Change Starts With Us: Malawi Human Rights for Women and Girls with Disabilities
Mama Cash grantee Malawi Human Rights for Women and Girls with Disabilities reflects on the ingredients for impact
Mama Cash’s grantee partners are doing amazing work for women, girls, and trans people in their communities and around the world. In an eleven-part series, we will share some of these inspiring stories of change. This is the story of Malawi's Human Rights for Women and Girls with Disabilities.
Malawi Human Rights for Women and Girls with Disabilities (MHRWD) was founded in 2008 to promote the rights of women and girls with disabilities. MHRWD focuses on defending the sexual and reproductive rights of women and girls with disabilities and countering violence. It also provides literacy and other capacity-building training for women and girls, including economic empowerment programs. MHRWD works primarily in rural communities in six districts of Malawi. The group received its first grant from Mama Cash in 2010.
The Challenge
MHRWD was founded by women activists with disabilities who knew from experience that women and girls with disabilities in Malawi were missing out on opportunities to participate in public life, as well as to enjoy sexual and reproductive choices. Many parents and communities believe it’s not worth sending girls with disabilities to school, and many women and girls with disabilities live with low or no literacy. As a result, they are often unable to find jobs and gain economic independence.
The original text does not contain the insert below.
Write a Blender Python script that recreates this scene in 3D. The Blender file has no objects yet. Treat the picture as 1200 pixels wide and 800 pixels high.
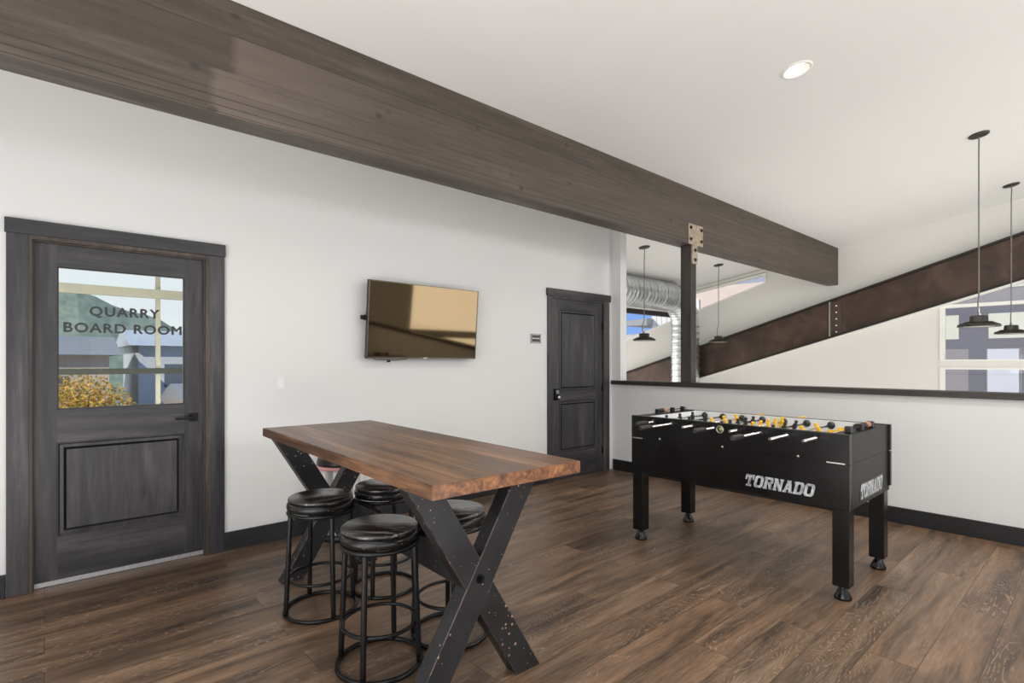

Meanwhile, they struggle with the perception that women with disabilities are not sexual beings and should not engage in relationships. If girls and women with disabilities marry, husbands often use their disability—and the economic and other forms of dependence connected to it—as an excuse for abuse. Young women with disabilities are rarely allowed to choose their own partner or to have children, let alone receive appropriate reproductive health care and assistance. They face discrimination and prejudice by health care workers, among others, who believe they cannot be ‘fit mothers’. In this way, women and girls with disabilities often feel trapped in a vicious circle of inability, with few instruments to break the cycle.